「関東大震災」
吉村昭 文春文庫
9月6日電気新聞主催の地震に関するセミナー「で、石川先生(日本原子力技術協会理事長)から
薦められて読んだ本である。
今の耐震指針の迷走ぶりに理学者の論争に対して非難したものであった。
理学者は自分たちの説を主張するばかりである。
関東大震災の時の大森教授と今村助教授の論争である。
その大森房吉東大地震学教室教授は、先に公演された大竹政和先生が
偉大な先輩というふうに言われていたので引用されたのかもしれない。
この本のなかでは大森教授は論争に敗れることになる。
そんな理学者の論争の話かと思いきや、最初だけであり、ほとんどは大正12年9月1日に発生した
関東大震災の凄惨な記録であった。
火災が怖い。

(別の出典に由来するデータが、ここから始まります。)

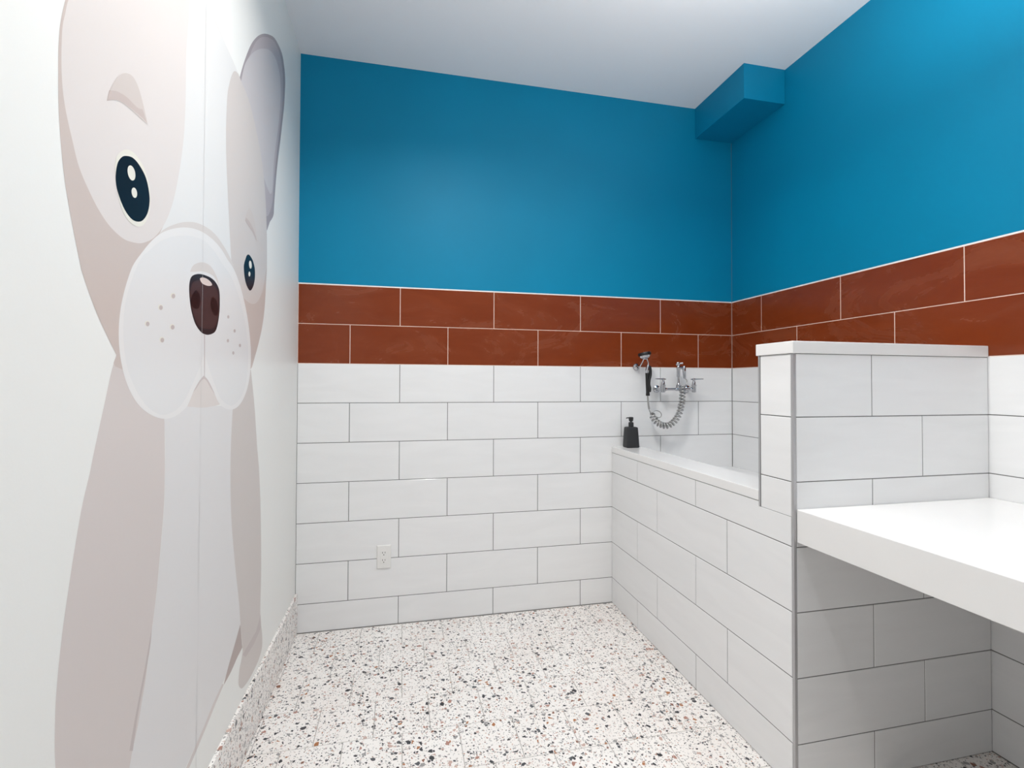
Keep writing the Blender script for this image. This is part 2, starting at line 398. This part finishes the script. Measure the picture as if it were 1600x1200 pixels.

それも家財を一緒に持ち出したことが大きな延焼の理由だと知った。
また朝鮮人に対する人種差別、殺戮。
社会主義者への迫害など、異様な事実に触れ吐き気がしそうであった。
地震は人心の錯乱を招くという怖さをイヤというほど感じた。
最近では、情報手段がしっかりしてきたという効果が大きく、これほどまでにひどいことには
ならない時代となっている。
しかし極限状態におかれた人間の弱さ、怖さということは本書を読むとすごく感じる。
そして1923年9月1日発生の関東大震災からすでに86年が経過している。
いつ大地震が再来してもおかしくないのである。
日本海側の地震がたてつづけてに起こっているが、そろそろ東南海地震、関東大地震が起こる可能性は
非常に高いと言える。
社内の地震の専門家に聞くと、そのとおりであると。
しっかり心の準備をしておかねばならないと戒めているところである。